* _Work to do_
Reproduce exactly and only the lines running from the one with "Model this scene" through the one with "CR = cam.rotation_euler.to_matrix()", both end lines included.

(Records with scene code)

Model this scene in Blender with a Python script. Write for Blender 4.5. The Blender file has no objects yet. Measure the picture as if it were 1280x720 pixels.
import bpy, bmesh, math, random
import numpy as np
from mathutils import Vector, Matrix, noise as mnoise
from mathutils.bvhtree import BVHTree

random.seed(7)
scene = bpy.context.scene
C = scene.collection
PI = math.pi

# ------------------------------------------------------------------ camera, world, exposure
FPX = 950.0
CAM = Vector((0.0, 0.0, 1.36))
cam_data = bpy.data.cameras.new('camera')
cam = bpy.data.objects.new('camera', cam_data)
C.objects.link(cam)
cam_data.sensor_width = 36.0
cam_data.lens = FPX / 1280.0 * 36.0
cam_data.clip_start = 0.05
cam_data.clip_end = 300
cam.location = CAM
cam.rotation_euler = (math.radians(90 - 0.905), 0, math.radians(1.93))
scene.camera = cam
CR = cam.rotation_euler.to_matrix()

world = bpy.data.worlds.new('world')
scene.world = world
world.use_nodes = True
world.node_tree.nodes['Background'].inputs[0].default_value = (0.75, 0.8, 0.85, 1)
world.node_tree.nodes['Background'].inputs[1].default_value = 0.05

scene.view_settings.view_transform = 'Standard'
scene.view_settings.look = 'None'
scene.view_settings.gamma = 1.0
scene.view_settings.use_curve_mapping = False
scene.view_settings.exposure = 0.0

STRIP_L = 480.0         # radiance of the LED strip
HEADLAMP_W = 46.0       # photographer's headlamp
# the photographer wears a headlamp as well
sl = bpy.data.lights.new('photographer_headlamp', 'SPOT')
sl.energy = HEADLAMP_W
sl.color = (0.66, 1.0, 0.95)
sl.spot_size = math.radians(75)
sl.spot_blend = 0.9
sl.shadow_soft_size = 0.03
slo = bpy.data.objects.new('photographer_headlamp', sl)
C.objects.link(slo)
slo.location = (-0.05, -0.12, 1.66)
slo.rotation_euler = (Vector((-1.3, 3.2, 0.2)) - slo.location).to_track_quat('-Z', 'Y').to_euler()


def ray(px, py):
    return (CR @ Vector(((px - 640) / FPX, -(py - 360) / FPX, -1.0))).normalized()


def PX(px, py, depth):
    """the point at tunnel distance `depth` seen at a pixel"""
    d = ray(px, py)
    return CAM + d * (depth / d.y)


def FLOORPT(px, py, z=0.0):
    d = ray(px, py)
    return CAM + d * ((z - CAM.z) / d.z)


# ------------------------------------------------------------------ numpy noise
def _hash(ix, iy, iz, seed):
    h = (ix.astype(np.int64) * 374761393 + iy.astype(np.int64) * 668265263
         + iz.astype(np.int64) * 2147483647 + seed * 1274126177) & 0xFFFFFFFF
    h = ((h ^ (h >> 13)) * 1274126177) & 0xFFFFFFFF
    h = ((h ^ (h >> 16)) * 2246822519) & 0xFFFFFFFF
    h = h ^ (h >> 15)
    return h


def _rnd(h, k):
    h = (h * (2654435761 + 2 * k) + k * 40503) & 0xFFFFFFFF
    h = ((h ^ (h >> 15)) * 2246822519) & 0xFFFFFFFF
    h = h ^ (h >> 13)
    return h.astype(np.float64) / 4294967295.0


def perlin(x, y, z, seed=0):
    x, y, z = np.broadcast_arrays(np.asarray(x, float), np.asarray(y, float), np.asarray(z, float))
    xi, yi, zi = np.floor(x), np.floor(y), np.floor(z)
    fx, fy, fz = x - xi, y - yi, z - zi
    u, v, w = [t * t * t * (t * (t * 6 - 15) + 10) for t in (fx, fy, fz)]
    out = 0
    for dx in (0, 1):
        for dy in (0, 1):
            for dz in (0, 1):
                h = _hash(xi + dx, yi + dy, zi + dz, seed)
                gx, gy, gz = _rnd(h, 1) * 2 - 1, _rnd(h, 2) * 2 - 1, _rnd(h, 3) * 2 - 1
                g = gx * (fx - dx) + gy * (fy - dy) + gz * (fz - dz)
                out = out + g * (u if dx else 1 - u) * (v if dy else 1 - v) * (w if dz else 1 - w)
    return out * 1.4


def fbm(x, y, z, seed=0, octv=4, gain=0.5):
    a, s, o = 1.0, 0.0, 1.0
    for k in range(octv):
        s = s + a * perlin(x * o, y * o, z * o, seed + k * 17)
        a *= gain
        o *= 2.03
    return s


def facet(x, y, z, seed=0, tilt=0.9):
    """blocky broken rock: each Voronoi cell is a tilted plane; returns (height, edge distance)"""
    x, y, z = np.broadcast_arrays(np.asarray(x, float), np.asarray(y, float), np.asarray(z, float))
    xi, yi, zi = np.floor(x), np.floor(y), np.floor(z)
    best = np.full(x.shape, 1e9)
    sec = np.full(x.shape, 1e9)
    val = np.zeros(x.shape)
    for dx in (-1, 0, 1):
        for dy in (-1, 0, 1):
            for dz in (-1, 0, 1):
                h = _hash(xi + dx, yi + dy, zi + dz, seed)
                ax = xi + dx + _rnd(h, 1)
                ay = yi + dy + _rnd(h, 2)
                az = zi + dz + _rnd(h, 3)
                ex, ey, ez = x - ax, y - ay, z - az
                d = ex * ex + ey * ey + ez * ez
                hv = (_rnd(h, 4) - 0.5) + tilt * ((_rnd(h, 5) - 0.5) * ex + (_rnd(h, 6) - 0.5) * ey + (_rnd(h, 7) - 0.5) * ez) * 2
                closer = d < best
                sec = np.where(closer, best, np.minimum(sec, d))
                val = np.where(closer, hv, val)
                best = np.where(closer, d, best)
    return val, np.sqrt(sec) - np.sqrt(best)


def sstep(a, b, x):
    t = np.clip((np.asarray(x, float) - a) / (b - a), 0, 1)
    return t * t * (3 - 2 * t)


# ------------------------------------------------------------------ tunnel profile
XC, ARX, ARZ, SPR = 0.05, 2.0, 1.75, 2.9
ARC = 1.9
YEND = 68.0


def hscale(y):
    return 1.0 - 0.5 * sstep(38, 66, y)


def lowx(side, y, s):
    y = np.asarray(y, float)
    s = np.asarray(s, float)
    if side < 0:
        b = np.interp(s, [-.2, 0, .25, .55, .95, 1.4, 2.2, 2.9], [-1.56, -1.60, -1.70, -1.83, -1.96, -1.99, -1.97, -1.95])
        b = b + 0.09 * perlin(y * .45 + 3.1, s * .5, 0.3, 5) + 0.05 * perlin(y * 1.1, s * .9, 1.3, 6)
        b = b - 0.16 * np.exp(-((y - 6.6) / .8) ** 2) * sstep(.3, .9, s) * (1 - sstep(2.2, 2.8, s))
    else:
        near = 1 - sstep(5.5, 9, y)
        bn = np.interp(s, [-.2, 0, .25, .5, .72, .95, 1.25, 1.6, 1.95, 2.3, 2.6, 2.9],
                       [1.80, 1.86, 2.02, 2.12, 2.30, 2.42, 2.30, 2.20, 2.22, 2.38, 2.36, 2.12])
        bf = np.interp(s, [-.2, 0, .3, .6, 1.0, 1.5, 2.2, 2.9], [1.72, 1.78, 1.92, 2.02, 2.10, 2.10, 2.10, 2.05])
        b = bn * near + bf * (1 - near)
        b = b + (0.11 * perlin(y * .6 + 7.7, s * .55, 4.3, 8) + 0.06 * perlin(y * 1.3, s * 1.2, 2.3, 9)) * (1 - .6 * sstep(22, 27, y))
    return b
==
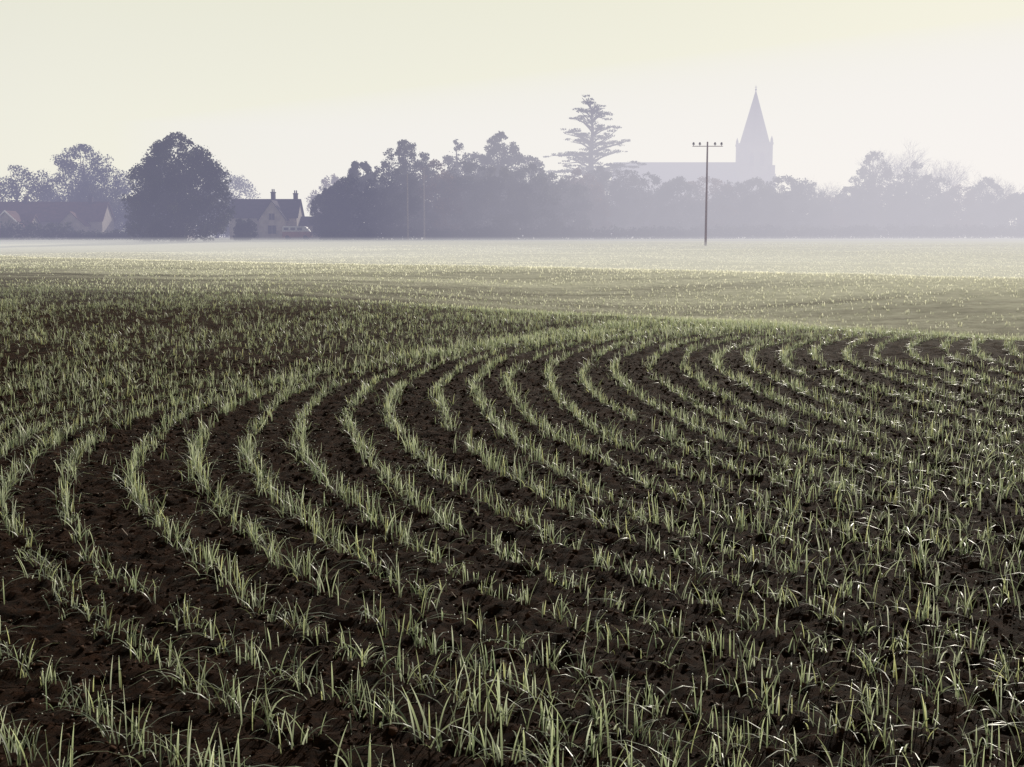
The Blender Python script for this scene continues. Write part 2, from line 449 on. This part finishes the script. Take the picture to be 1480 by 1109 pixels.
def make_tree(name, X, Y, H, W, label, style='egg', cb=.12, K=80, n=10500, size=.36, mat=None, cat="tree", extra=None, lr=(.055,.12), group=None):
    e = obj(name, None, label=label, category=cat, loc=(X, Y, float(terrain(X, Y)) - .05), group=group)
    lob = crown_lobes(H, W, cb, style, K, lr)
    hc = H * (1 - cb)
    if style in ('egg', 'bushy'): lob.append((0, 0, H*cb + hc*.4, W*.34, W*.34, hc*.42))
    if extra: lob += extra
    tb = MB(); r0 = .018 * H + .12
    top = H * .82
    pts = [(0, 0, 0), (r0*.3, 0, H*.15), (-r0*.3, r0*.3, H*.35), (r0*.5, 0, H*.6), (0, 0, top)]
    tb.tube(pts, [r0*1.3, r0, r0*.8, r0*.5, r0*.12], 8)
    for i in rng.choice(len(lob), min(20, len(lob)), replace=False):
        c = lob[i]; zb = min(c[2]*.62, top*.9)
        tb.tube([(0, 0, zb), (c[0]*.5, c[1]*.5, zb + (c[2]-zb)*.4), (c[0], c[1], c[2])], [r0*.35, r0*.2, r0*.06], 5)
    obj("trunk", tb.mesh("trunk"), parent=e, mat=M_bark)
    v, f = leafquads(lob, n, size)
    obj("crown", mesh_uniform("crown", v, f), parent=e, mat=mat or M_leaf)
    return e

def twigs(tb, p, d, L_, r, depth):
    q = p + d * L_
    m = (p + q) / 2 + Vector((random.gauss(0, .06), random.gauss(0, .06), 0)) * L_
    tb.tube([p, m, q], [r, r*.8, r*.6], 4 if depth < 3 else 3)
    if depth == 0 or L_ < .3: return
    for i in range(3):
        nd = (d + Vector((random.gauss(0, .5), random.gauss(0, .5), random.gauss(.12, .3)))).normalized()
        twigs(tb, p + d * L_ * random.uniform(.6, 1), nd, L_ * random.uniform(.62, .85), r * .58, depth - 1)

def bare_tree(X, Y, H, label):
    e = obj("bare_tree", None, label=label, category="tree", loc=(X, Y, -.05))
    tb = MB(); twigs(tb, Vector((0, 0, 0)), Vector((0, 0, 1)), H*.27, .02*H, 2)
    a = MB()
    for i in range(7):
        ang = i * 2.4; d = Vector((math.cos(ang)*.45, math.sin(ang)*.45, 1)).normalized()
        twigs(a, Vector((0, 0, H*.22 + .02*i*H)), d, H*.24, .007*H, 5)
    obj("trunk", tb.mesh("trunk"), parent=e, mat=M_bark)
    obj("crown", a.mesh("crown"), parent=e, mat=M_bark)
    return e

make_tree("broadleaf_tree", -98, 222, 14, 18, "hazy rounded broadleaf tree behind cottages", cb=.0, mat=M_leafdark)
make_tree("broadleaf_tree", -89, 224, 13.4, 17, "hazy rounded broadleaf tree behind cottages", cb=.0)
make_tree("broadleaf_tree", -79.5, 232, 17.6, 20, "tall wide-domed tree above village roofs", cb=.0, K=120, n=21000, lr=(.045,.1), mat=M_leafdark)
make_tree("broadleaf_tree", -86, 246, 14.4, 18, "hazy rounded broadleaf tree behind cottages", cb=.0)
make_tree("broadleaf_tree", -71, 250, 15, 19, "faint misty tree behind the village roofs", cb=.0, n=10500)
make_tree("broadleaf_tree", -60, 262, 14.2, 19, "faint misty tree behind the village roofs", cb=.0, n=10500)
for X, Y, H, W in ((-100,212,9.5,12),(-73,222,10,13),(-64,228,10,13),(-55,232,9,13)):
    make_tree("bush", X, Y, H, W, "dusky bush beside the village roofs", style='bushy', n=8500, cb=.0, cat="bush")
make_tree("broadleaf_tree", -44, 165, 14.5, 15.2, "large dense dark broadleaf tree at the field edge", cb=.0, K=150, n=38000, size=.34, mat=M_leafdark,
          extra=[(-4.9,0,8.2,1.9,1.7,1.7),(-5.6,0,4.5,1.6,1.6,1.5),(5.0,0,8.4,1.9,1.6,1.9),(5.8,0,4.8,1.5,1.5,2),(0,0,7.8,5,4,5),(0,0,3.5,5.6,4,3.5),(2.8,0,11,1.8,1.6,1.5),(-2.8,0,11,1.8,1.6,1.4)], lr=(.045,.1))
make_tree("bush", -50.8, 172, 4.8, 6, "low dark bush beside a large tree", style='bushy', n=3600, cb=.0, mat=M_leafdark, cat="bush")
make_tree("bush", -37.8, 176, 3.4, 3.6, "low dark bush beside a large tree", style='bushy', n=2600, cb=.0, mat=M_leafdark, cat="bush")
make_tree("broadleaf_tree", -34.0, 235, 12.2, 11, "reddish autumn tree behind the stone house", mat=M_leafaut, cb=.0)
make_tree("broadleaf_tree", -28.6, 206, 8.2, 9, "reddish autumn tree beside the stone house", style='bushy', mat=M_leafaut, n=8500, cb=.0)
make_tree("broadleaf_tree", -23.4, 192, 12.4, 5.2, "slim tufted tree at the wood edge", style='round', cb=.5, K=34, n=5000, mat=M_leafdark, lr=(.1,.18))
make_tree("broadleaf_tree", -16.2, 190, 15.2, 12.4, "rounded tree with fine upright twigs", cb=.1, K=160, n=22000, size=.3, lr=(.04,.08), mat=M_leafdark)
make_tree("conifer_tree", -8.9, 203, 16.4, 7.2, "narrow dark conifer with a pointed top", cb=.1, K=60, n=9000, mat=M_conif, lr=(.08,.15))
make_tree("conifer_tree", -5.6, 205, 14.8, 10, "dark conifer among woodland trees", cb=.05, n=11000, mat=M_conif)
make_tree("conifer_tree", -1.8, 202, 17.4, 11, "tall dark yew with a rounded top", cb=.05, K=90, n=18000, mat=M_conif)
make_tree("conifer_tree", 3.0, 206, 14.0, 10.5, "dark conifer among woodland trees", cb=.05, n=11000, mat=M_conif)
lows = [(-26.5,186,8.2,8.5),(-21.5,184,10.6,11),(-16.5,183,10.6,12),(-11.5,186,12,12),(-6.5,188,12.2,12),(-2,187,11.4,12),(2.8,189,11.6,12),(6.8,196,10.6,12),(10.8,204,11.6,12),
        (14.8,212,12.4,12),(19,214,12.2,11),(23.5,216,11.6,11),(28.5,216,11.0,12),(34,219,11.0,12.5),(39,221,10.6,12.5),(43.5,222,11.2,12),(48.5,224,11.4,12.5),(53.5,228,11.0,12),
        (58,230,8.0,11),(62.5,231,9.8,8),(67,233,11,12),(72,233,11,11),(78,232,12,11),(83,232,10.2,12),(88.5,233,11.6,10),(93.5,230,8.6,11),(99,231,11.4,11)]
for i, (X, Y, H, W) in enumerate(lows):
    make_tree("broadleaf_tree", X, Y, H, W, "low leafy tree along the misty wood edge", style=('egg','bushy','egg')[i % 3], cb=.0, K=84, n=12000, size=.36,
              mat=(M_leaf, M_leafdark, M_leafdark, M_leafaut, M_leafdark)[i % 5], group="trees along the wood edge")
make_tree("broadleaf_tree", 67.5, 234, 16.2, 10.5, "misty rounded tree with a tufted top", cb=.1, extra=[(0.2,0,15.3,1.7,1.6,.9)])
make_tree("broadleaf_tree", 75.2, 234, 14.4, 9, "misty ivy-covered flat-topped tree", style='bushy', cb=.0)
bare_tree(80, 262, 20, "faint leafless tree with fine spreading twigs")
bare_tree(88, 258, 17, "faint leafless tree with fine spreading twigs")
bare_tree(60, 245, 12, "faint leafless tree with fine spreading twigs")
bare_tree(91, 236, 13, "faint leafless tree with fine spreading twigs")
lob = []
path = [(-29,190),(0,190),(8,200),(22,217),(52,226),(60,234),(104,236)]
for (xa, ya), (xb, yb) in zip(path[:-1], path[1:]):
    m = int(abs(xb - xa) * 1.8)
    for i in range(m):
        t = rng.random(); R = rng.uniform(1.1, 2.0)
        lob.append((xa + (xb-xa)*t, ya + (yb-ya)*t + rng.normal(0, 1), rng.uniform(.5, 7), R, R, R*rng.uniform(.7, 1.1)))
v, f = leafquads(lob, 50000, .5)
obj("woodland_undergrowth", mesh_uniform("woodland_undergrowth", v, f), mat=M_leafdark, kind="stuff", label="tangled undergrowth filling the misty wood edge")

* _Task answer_
Model this scene in Blender with a Python script. Write for Blender 4.5. The Blender file has no objects yet. Measure the picture as if it were 1280x720 pixels.
import bpy, bmesh, math, random
import numpy as np
from mathutils import Vector, Matrix, noise as mnoise
from mathutils.bvhtree import BVHTree

random.seed(7)
scene = bpy.context.scene
C = scene.collection
PI = math.pi

# ------------------------------------------------------------------ camera, world, exposure
FPX = 950.0
CAM = Vector((0.0, 0.0, 1.36))
cam_data = bpy.data.cameras.new('camera')
cam = bpy.data.objects.new('camera', cam_data)
C.objects.link(cam)
cam_data.sensor_width = 36.0
cam_data.lens = FPX / 1280.0 * 36.0
cam_data.clip_start = 0.05
cam_data.clip_end = 300
cam.location = CAM
cam.rotation_euler = (math.radians(90 - 0.905), 0, math.radians(1.93))
scene.camera = cam
CR = cam.rotation_euler.to_matrix()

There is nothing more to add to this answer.